* What is being asked *
Search the listing below for the word "pixels" and copy each line that holds it.

* Material provided *

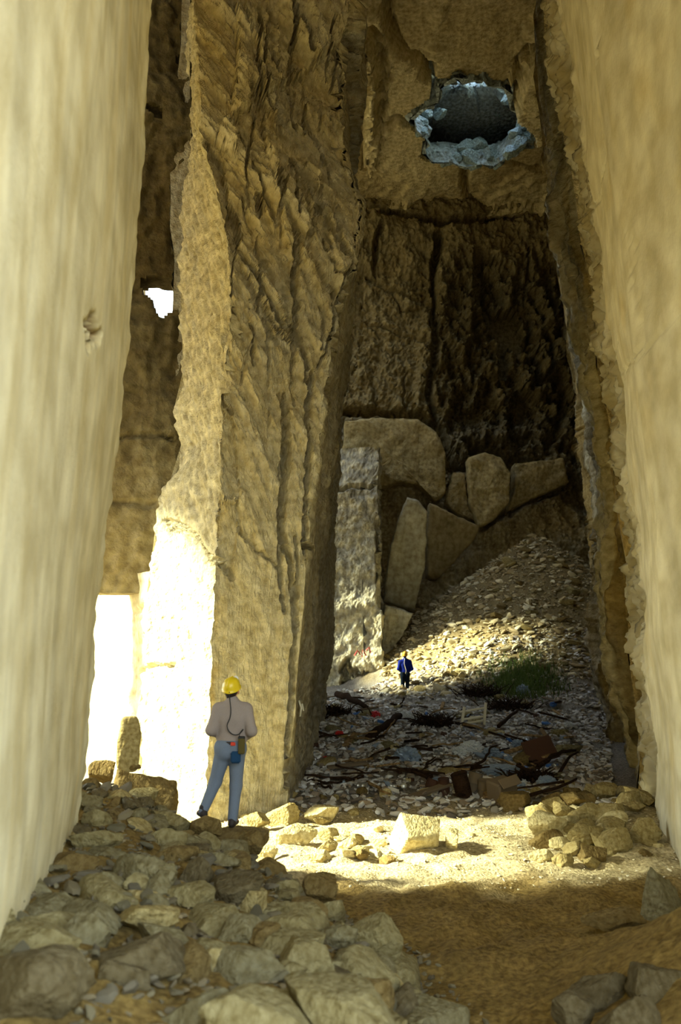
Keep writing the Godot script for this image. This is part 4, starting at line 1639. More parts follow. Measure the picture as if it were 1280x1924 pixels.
	var lamp := part("lamp", lathe_mesh([[0.0, 0.0], [0.024, 0.0], [0.03, 0.02], [0.036, 0.045], [0.036, 0.052], [0.03, 0.05], [0.0, 0.046]], 18), M.lamp_white, hel)
	lamp.transform = Transform3D(Basis(Vector3.RIGHT, -PI / 2), Vector3(0, 0.055, -0.105))
	return o

func build_people() -> void:
	var foot := W(437, 1556, 10.4)
	var J := {
		"size": 0.96, "head": Vector3(-0.035, 1.545, 0.0), "face": Vector3(0.30, 0.42, -0.85), "up": Vector3(-0.06, 0.93, 0.40), "neck": Vector3(-0.026, 1.425, 0.02), "chest": Vector3(-0.025, 1.27, 0.01), "waist": Vector3(-0.03, 1.03, -0.01), "pelvis": Vector3(-0.04, 0.92, 0.0),
		"sh_l": Vector3(-0.185, 1.335, 0.01), "sh_r": Vector3(0.135, 1.335, 0.01), "el_l": Vector3(-0.262, 1.10, 0.06), "el_r": Vector3(0.208, 1.09, 0.06), "wr_l": Vector3(-0.16, 1.02, -0.15), "wr_r": Vector3(0.11, 1.0, -0.15),
		"hand_l": Vector3(0.8, 0.15, -0.5), "hand_r": Vector3(-0.8, 0.15, -0.5), "palm_l": Vector3(0.3, 0.0, 0.9), "palm_r": Vector3(-0.3, 0.0, 0.9),
		"hip_l": Vector3(-0.117, 0.87, 0.0), "hip_r": Vector3(0.037, 0.87, 0.0), "kn_l": Vector3(-0.212, 0.51, -0.05), "kn_r": Vector3(0.028, 0.47, -0.03), "an_l": Vector3(-0.335, 0.20, 0.04), "an_r": Vector3(0.0, 0.10, 0.02),
		"toe_l": Vector3(-0.4, 0, -0.9), "toe_r": Vector3(0.15, 0, -0.98)}
	var p := make_person("person from behind in yellow helmet, grey jumper and pale jeans on the foreground rubble", foot, J, {"top": M.sweater, "top_name": "jumper", "legs": M.jeans, "helmet": M.helmet_yellow}, 0.0075)
	# lamp cable down the back to a battery pack on the belt
	var cable := []
	for q in [[431, 1300, -0.13], [432, 1316, -0.10], [434, 1335, -0.125], [432, 1350, -0.14], [427, 1362, -0.14], [429, 1372, -0.14], [436, 1379, -0.145], [444, 1381, -0.15], [451, 1378, -0.16], [457, 1371, -0.16], [455, 1372, -0.17], [450, 1380, -0.17], [451, 1387, -0.16]]:
		cable.append((W(q[0], q[1], 10.4 + q[2]) - foot) / 0.96)
	part("cable", tube_mesh(smooth_line(cable, 5), 0.006, 0.006, 6), M.rubber, p)
	var pack := part("battery_pack", bevel_box(Vector3(0.075, 0.19, 0.05), 0.012), M.pack_olive, p)
	pack.position = (W(454, 1401, 10.24) - foot) / 0.96
	var cap := part("pack_cap", bevel_box(Vector3(0.08, 0.03, 0.056), 0.008), M.rubber, pack)
	cap.position = Vector3(0, 0.09, 0)
	var pouch := part("pouch", bevel_box(Vector3(0.115, 0.135, 0.05), 0.02), M.pouch_blue, p)
	pouch.position = (W(443, 1423, 10.26) - foot) / 0.96
	var flap := part("red_tag", bevel_box(Vector3(0.055, 0.04, 0.012), 0.005), M.red_cloth, p)
	flap.position = (W(438, 1398, 10.265) - foot) / 0.96
	var belt := part("belt", lathe_mesh([[0.138, -0.02], [0.142, -0.018], [0.142, 0.018], [0.138, 0.02]], 28), M.boot, p)
	belt.transform = Transform3D(Basis.IDENTITY.scaled(Vector3(1.05, 1, 0.9)), J.waist + Vector3(-0.005, -0.075, 0.0))

	var f2 := W(762, 1312, 35.0)
	var K := {
		"size": 1.0, "head": Vector3(0.0, 1.60, 0.0), "face": Vector3(0.15, 0.40, -0.9), "up": Vector3(0, 0.9, 0.4), "neck": Vector3(0, 1.46, 0.02), "chest": Vector3(0, 1.29, 0), "waist": Vector3(0, 1.04, 0), "pelvis": Vector3(0, 0.92, 0),
		"sh_l": Vector3(-0.18, 1.36, 0), "sh_r": Vector3(0.18, 1.36, 0), "el_l": Vector3(-0.25, 1.10, 0.03), "el_r": Vector3(0.26, 1.10, 0.03), "wr_l": Vector3(-0.15, 1.0, -0.16), "wr_r": Vector3(0.16, 1.0, -0.16),
		"hand_l": Vector3(0.8, 0, -0.5), "hand_r": Vector3(-0.8, 0, -0.5), "palm_l": Vector3(0.3, 0, 0.9), "palm_r": Vector3(-0.3, 0, 0.9),
		"hip_l": Vector3(-0.085, 0.88, 0), "hip_r": Vector3(0.085, 0.88, 0), "kn_l": Vector3(-0.10, 0.49, -0.03), "kn_r": Vector3(0.085, 0.49, -0.03), "an_l": Vector3(-0.115, 0.10, 0.02), "an_r": Vector3(0.075, 0.10, 0.02), "toe_l": Vector3(-0.2, 0, -0.97), "toe_r": Vector3(0.2, 0, -0.97)}
	var p2 := make_person("distant person in blue jacket, dark trousers and yellow helmet, standing before the sunlit scree", f2, K, {"top": M.jacket_blue, "top_name": "jacket", "legs": M.trousers_dark, "helmet": M.helmet_gold}, 0.01)
	part("cable", tube_mesh([Vector3(-0.02, 1.5, 0.12), Vector3(-0.04, 1.3, 0.14), Vector3(0.0, 1.15, 0.14), Vector3(0.03, 1.03, 0.15), Vector3(0.0, 0.92, 0.15)], 0.008, 0.008, 5), M.frame_white, p2)

func smooth_line(pts: Array, steps: int) -> Array:
	var out := []
	for k in pts.size() - 1:
		var a: Vector3 = pts[maxi(k - 1, 0)]
		var b: Vector3 = pts[k]
		var c: Vector3 = pts[k + 1]
		var d: Vector3 = pts[mini(k + 2, pts.size() - 1)]
		for s in steps:
			out.append(b.cubic_interpolate(c, a, d, float(s) / steps))
	out.append(pts[-1])
	return out

# ---------------------------------------------------------------- stones
const TONE_WORD := {"stone_grey": "grey", "stone_buff": "buff", "stone_pale": "pale", "stone_brown": "brown", "stone_dark": "dark", "stone_slate": "slate-grey"}

func place_stone(label: String, group: String, mesh: Mesh, mat: String, at: Vector3, size: Vector3, yaw: float, tilt := Vector3.ZERO, called := "stone", category := "stone") -> MeshInstance3D:
	var o := part(called, mesh, M[mat], self)
	o.transform = Transform3D(Basis.from_euler(Vector3(tilt.x, yaw, tilt.z)) * Basis.from_scale(size), at)
	tag(o, label, category, group)
	return o

# a stone whose outline fills a box of pixels, standing at a given depth (or on the ground below its foot)
func traced(box: Array, mat: String, label: String, kind := -1, depth := -1.0, called := "boulder", sink := 0.12) -> MeshInstance3D:
	var px: float = (box[0] + box[2]) / 2.0
	var foot: Vector3 = on_ground(px, box[3]) if depth < 0 else W(px, box[3], depth)
	var d := -foot.z
	var w: float = (box[2] - box[0]) * d / (F * 0.985)
	var h: float = (box[3] - box[1]) * d / (F * 0.985)
	var dep := (w + h) * 0.42
	var k := kind if kind >= 0 else rng.randi() % rocks_near.size()
	var c := W(px, (box[1] + box[3]) / 2.0, d + dep * 0.35)
	return place_stone(label, "", rocks_near[k % rocks_near.size()], mat, c - Vector3(0, h * sink * 0.5, 0), Vector3(w * 1.08, h * (1.08 + sink), dep * 1.1), rng.randf_range(-0.35, 0.35), Vector3(rng.randf_range(-0.1, 0.1), 0, rng.randf_range(-0.12, 0.12)), called, "boulder" if called == "boulder" else "stone")

var landmarks := [
	["the earthy hump", 255, 1500], ["the boots boulder", 445, 1590], ["the round pale boulder", 455, 1715], ["the pale cracked stone", 193, 1600], ["the flat-bottomed block", 345, 1605],
	["the pale edge block", 65, 1830], ["the square grey block", 548, 1785], ["the split boulders", 365, 1835], ["the heap-end stone", 700, 1760]]

func near_words(q: Vector2, marks: Array) -> String:
	var best := 1e9
	var m: Array = marks[0]
	for l in marks:
		var e := q.distance_to(Vector2(l[1], l[2]))
		if e < best:
			best = e
			m = l
	var dx: float = q.x - m[1]
	var dy: float = q.y - m[2]
	var where := ""
	if absf(dx) > absf(dy):
		where = "right of" if dx > 0 else "left of"
	else:
		where = "in front of" if dy > 0 else "behind"
	return "%s %s" % [where, m[0]]

var told := {}

# says which one: by the nearest landmark, or when that is taken, by the two it lies between
func telling(head: String, zone: String, q: Vector2, marks: Array) -> String:
	var l := "%s %s, %s" % [head, zone, near_words(q, marks)]
	if told.has(l):
		var best := marks.duplicate()
		best.sort_custom(func(a, b): return q.distance_to(Vector2(a[1], a[2])) < q.distance_to(Vector2(b[1], b[2])))
		for e in [[0, 1], [0, 2], [1, 2]]:
			l = "%s between %s and %s" % [head, best[e[0]][0], best[e[1]][0]]
			if not told.has(l):
				break
	told[l] = true
	return l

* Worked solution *
Keep writing the Godot script for this image. This is part 4, starting at line 1639. More parts follow. Measure the picture as if it were 1280x1924 pixels.
# a stone whose outline fills a box of pixels, standing at a given depth (or on the ground below its foot)